Psalm 22:16 “For dogs have surrounded Me; The congregation of the wicked has enclosed Me. They pierced My hands and My feet;” Hands & Feet Pierced” John 19:23-24 “Then the soldiers, when they had crucified Jesus, took His garments and made four parts, to each soldier a part, and also the tunic. Now the tunic was without seam, woven from the top in one piece. 24 They said therefore among themselves, “Let us not tear it, but cast lots for it, whose it shall be,” that the Scripture might be fulfilled which says: “They divided My garments among them, And for My clothing they cast lots.” Therefore the soldiers did these things.”
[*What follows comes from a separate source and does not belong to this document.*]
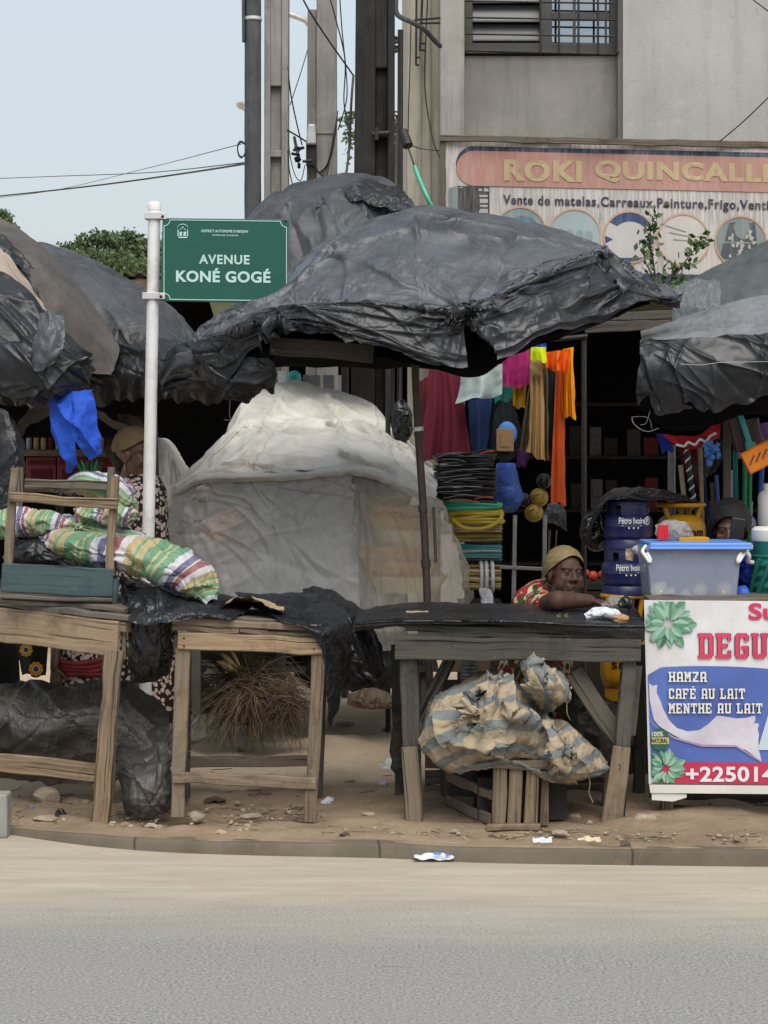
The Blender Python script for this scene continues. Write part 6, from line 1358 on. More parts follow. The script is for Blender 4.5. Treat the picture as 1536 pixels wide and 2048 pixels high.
# ---------------------------------------------------------------- plastic tub with blue lid, jug
tb = T('storage_tub', 'milky plastic storage tub with a blue lid and white handles on the drinks table', 'tub', P(1390, 1200, 8.45))
Dt = 8.3
def tapbox(x0, x1, y0, X0, X1, y1, D, dep):
    a, c = P(x0, y0, D), P(x1, y0, D); e, f = P(X0, y1, D), P(X1, y1, D); o = np.array((0, dep, 0)); i_ = np.array((0, .015, 0))
    return [e+i_, f+i_, c, a, e+o-i_, f+o-i_, c+o, a+o]
v = tapbox(1293, 1483, 1096, 1304, 1474, 1197, Dt, .32)
b = MB(); b.add(v, [(0, 1, 2, 3), (5, 4, 7, 6), (1, 5, 6, 2), (4, 0, 3, 7), (4, 5, 1, 0)]); b.build('body', M['tub'], tb, smooth=False, solid=.002, bevel=.012)
b = MB(); c = P(1389, 1087, Dt+.16); w_ = P(1491, 0, Dt)[0]-P(1287, 0, Dt)[0]; b.box(c, (w_, .36, .022)); b.box(c+(0, 0, -.012), (w_+.008, .37, .012)); b.build('lid', M['lid_blue'], tb, smooth=False, bevel=.006)
for sx, x in ((-1, 1290), (1, 1486)):
    b = MB(); b.tube(cr(np.array([P(x-sx*2, 1092, Dt+.06), P(x+sx*5, 1102, Dt+.03), P(x-sx*1, 1112, Dt+.0), P(x-sx*9, 1124, Dt-.01), P(x-sx*10, 1118, Dt-.01), P(x-sx*4, 1106, Dt+.0)]), 18), .0075, 8); b.build('handle', M['white_plastic'], tb)
for k, (x, y, s_) in enumerate(((1318, 1182, .035), (1340, 1188, .025), (1400, 1184, .032), (1448, 1182, .034), (1370, 1190, .022))):
    b = MB(); c = P(x, y, Dt+.04); b.ell(c, (s_*1.1, s_*.8, s_), 14, 10, jit=.05); b.ell(c+(s_*.4, 0, s_*.6), (s_*.45, s_*.4, s_*.6), 10, 8, jit=.05)
    tag(b.build('parcel', M['cream_food'], None), 'small pale wrapped parcel lying on the bottom inside the tub', 'parcel', 'pale parcels inside the tub')
b = MB(); v = tapbox(1300, 1478, 1130, 1306, 1472, 1194, Dt+.14, .15); b.add(v, [(0, 1, 2, 3), (5, 4, 7, 6), (1, 5, 6, 2), (4, 0, 3, 7), (3, 2, 6, 7), (4, 5, 1, 0)]); tag(b.build('bagged_ice', pm('frosted_content', (.36, .38, .46), (.28, .30, .37), 8, .5, .4, 25), None, smooth=False, bevel=.02), 'frosted grey bagged contents filling the tub behind the parcels', 'bag')
jg = T('water_jug', 'green insulated jug with a ribbed body and white lid at the right edge', 'jug', P(1556, 1198, 8.5))
s_ = 8.4/F; c = P(1556, 1198, 8.5); prof = []
for k in range(40):
    t = k/39; y = 118*t; r = 53+(2.2*math.sin(t*34) if .08 < t < .72 else 0)-(3 if t > .76 else 0); prof.append((r*s_*(.93 if k == 0 else 1), y*s_))
b = MB(); b.lathe(prof, c, 40)
for q_ in range(7):
    pts = [c+np.array((55.5*s_*math.sin(a+t*.6), -55.5*s_*math.cos(a+t*.6), (12+t*70)*s_)) for t in np.linspace(0, 1, 12) for a in (-1.5+q_*.5,)]
    b.tube(pts, 5*s_, 8)
b.build('body', M['jug_green'], jg)
b = MB(); b.lathe([(51*s_, 118*s_), (53*s_, 122*s_), (53*s_, 140*s_), (47*s_, 146*s_), (2*s_, 148*s_)], c, 36); b.build('lid', M['white_plastic'], jg)
b = MB(); b.tube(cr(np.array([P(1502, 1092, 8.44), P(1492, 1102, 8.4), P(1498, 1112, 8.4), P(1496, 1122, 8.42), P(1505, 1125, 8.45)]), 14), .010, 8); b.build('handle', M['white_plastic'], jg)
b = MB(); b.ell(P(1484, 1188, 8.42), (.035, .04, .035), 14, 10, jit=.07); tag(b.build('blue_bag', M['bluebag'], None), 'small crumpled blue plastic bag between tub and green jug', 'bag')
X = sackgrid([P(1478, 1140, 8.62), P(1490, 1130, 8.62), P(1500, 1160, 8.62), P(1498, 1200, 8.62)], [.02, .05, .06, .03], n=40, m=40, eu=.1, ev=.1, it=60, noise=.008, seed=91)
b = MB(); b.grid(np.concatenate([X, X[:, :1]], 1), flip=True); tag(b.build('blue_bag', M['royal'], None, angle=180), 'dark blue cloth bag standing behind the tub handle', 'bag')
# bag with a red packet on the lid, yellow tray
X = sackgrid([P(1312, 1062, 8.5), P(1335, 1062, 8.5), P(1365, 1066, 8.5), P(1384, 1076, 8.5)], [.02, .045, .045, .012], n=48, m=48, flat=1.0, eu=.08, ev=.08, it=60, noise=.008, seed=92)
b = MB(); b.grid(np.concatenate([X, X[:, :1]], 1), flip=True); tag(b.build('plastic_bag', glassy('grey_bag', (.45, .43, .42), .72, .25), None, angle=180), 'crumpled grey see-through bag on the blue tub lid', 'bag')
b = MB(); b.box(P(1326, 1064, 8.43), (.045, .012, .06), .1); b.box(P(1326, 1064, 8.43)+(.012, -.007, .004), (.014, .002, .04), .1); tag(b.build('red_packet', M['red'], None, smooth=False, bevel=.002), 'small red packet inside the grey bag on the tub lid', 'packet')
b = MB(); b.box(P(1385, 1079, 8.5), (.13, .10, .022)); tag(b.build('tray', M['mustard'], None, smooth=False, bevel=.005), 'flat yellow box on the blue tub lid', 'box')
X = sackgrid([P(1268, 1096, 8.7), P(1280, 1100, 8.66), P(1294, 1100, 8.62)], [.012, .022, .012], n=30, m=30, eu=.1, ev=.1, it=50, noise=.005, seed=93)
b = MB(); b.grid(np.concatenate([X, X[:, :1]], 1), flip=True); tag(b.build('white_rag', M['bag_white'], None, angle=180), 'twisted whitish rag hanging by the tub against the navy gas bottles', 'rag')
b = MB(); X = patch([[(1250, 1098, 8.72), (1268, 1096, 8.7)], [(1252, 1118, 8.7), (1266, 1122, 8.7)]], 14, 14); X = relax(X, eu=.08, ev=.08, it=30, noise=.005, seed=94); b.grid(X); tag(b.build('paper_scrap', M['cardboard'], None, angle=180), 'small brown paper scrap stuck on the lower navy gas bottle', 'paper')
# ---------------------------------------------------------------- gas bottles
def cyl_fn(c, Rm, s, cx, yb):
    def f(x, y, lift):
        a = (x-cx)*s/Rm; return c+np.array(((Rm+lift)*math.sin(a), -(Rm+lift)*math.cos(a), (yb-y)*s))
    return f
def gas(lab, cx, yt, yb, wpx, D, mat, style, brand=None):
    t = T('gas_bottle', lab, 'gas bottle', P(cx, yb, D), 'gas bottles by the drinks stall'); c = P(cx, yb, D); s = D/F; Rm = wpx/2*s; Hh = (yb-yt)*s
    if style == 'navy':
        z0, z1 = Hh*.20, Hh*.74
        pr = [(Rm*.8, z0-.004)]+[(Rm*(.86+.14*math.sin(k/6*math.pi/2)), z0+(z1-z0)*.16*k/6) for k in range(7)]+[(Rm, z0+(z1-z0)*.5), (Rm*1.004, z0+(z1-z0)*.505), (Rm, z0+(z1-z0)*.515)]+[(Rm*(.62+.38*math.cos(k/10*math.pi/2)), z0+(z1-z0)*(.66+.34*math.sin(k/10*math.pi/2))) for k in range(11)]+[(.02, z1+.002)]
        b = MB(); b.lathe(pr, c, 40); b.build('body', M[mat], t)
        b = MB(); b.lathe([(Rm*.93, .0), (Rm*.97, .003), (Rm*.97, Hh*.17), (Rm*.9, Hh*.215), (Rm*.86, Hh*.17), (Rm*.9, .004)], c, 40, False); b.build('foot_ring', M[mat], t)
        b = MB()
        for a0 in (-2.5, -.45, 1.6):
            n = 22; Ra = Rm*.86; X = np.array([[c+np.array((rr*math.sin(a), -rr*math.cos(a), z)) for a in np.linspace(a0, a0+1.75, n)] for rr, z in ((Ra, Hh*.70), (Ra*1.02, Hh*.80), (Ra, Hh*.97), (Ra*.97, Hh*.995), (Ra*.94, Hh*.97), (Ra*.95, Hh*.70))]); b.grid(X)
        X = np.array([[c+np.array((rr*math.sin(a), -rr*math.cos(a), z)) for a in np.linspace(0, 2*math.pi, 49)] for rr, z in ((Rm*.88, Hh*.90), (Rm*.89, Hh*.97), (Rm*.86, Hh), (Rm*.80, Hh*.97), (Rm*.81, Hh*.90), (Rm*.88, Hh*.90))]); b.grid(X)
        b.build('collar', M[mat], t, smooth=True)
        lz = lambda y: y
    else:
        z0, z1 = Hh*.10, Hh*.80
        pr = [(Rm*.6, z0-.01)]+[(Rm*(.5+.5*math.sin(k/8*math.pi/2)), z0+(z1-z0)*.22*(1-math.cos(k/8*math.pi/2))) for k in range(9)]+[(Rm, z0+(z1-z0)*.6)]+[(Rm*(.4+.6*math.cos(k/10*math.pi/2)), z0+(z1-z0)*(.62+.38*math.sin(k/10*math.pi/2))) for k in range(11)]+[(.02, z1)]
        b = MB(); b.lathe(pr, c, 40); b.build('body', M[mat], t)
        b = MB(); b.lathe([(Rm*.78, 0), (Rm*.82, .003), (Rm*.80, z0+.01), (Rm*.74, z0+.01), (Rm*.76, .004)], c, 36, False); b.build('foot_ring', M[mat], t)
        b = MB(); zc = Hh-.006
        b.tube([c+np.array((Rm*.94*math.sin(a), -Rm*.94*math.cos(a), zc)) for a in np.linspace(0, 2*math.pi, 40, endpoint=False)], .010, 8, closed=True); b.build('collar', M[mat], t)
        for a in (-.95, .95, 2.6, -2.6):
            b = MB(); b.tube([c+np.array((Rm*.74*math.sin(a), -Rm*.74*math.cos(a), z1*.93)), c+np.array((Rm*.92*math.sin(a), -Rm*.92*math.cos(a), zc))], .012, 8); b.build('collar_post', M[mat], t)
        b = MB(); b.lathe([(.014, z1), (.016, z1+.02), (.022, z1+.022), (.022, z1+.035), (.006, z1+.04)], c, 14); b.build('valve', M['gold'], t)
    f = cyl_fn(c, Rm*1.0, s, cx, yb)
    if brand == 'petro':
        yy = yb-(yb-yt)*.60
        b = MB(); text(b, 'Pétro Ivoire', f, cx-24, cx+30, yy+7, yy-6, .02, 1, .0025); b.build('lettering', M['ink_white'], t, smooth=False)
        b = MB(); ax = cx+36
        for k in range(18):
            a, e = 2*math.pi*k/18, 2*math.pi*(k+1)/18
            b.poly([f(ax+q_*math.cos(w2), yy+1+q_*1.15*math.sin(w2), .0025) for q_, w2 in ((7.5, a), (7.5, e), (5.8, e), (5.8, a))])
        text(b, 'P', f, ax-3, ax+3, yy+6, yy-4, .05, 1, .003); b.build('emblem', M['ink_white'], t, smooth=False)
        b = MB(); b.poly([f(x, y, .0025) for x, y in ((cx-18, yy+11), (cx-18, yy+10), (cx+22, yy+10), (cx+22, yy+11))][::-1])
        for k in range(3): b.poly([f(cx-4+k*9+2*math.cos(a), yy+15+2*math.sin(a), .0025) for a in np.linspace(0, 2*math.pi, 6)[:-1][::-1]])
        b.build('star_line', M['ink_white'], t, smooth=False)
    elif brand == 'nam':
        b = MB(); text(b, 'oryxnam', f, cx-38, cx+48, yb-(yb-yt)*.46+11, yb-(yb-yt)*.46-7, .03, 1.0, .003) if False else text(b, 'nam', f, cx+2, cx+44, yb-(yb-yt)*.44+10, yb-(yb-yt)*.44-7, .04, 1.0, .003); b.build('lettering', M['black'], t, smooth=False)
    elif brand == 'si':
        b = MB(); text(b, 'SI', f, cx-30, cx-10, 1333, 1320, .03, 1.1, .003); b.build('lettering', M['black'], t, smooth=False)
    return t
DG = 9.25
gas('navy blue gas bottle, upper one of the stack by the tub', 1256, 1000, 1098, 98, DG, 'navy', 'navy', 'petro')
gas('navy blue gas bottle, lower one of the stack, standing on a yellow bottle', 1251, 1094, 1190, 97, DG, 'navy', 'navy', 'petro')
gas('yellow gas bottle under the two navy ones, behind the dark table', 1247, 1188, 1400, 92, DG, 'yellow', 'yel', 'si')
gas('yellow gas bottle behind the tub with black letters', 1362, 1007, 1112, 98, 9.35, 'yellow', 'yel', 'nam')
gas('navy blue gas bottle behind the person in the black hood', 1462, 1002, 1100, 98, 9.6, 'navy', 'navy', 'petro')
ct = T('counter', 'plain dark wooden counter carrying gas bottles behind the tub', 'counter', P(1440, 1500, 9.5)*(1, 1, 0)+(0, 0, .06))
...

Of course there are many more examples but just in these three we can see how the OT predicted the NT. Jesus validated the OT in his words and in his actions.
Matthew 5:18 “For assuredly, I say to you, till heaven and earth pass away, one jot or one tittle will by no means pass from the law till all is fulfilled.”
Again as we saw 2 months ago as we studded this, not one jot or tittle will pass away until the law is fulfilled.
Even the smallest markings in the original language, they won’t pass away.
We should respect Gods Word by:
Respecting the Book itself
Reading it
Obeying it
Allowing the H.S. to challenge and change us by it.
To share it
Unsaved: God gave us His word, to communicate with us of our need of a Savior because of our sin. ABC Acts 16:31 “Believe on the Lord Jesus Christ, and you will be saved, you and your household.”
Saved: As a child of God, He wants you to spend time with Him, getting to know Him better by reading and studying His Word.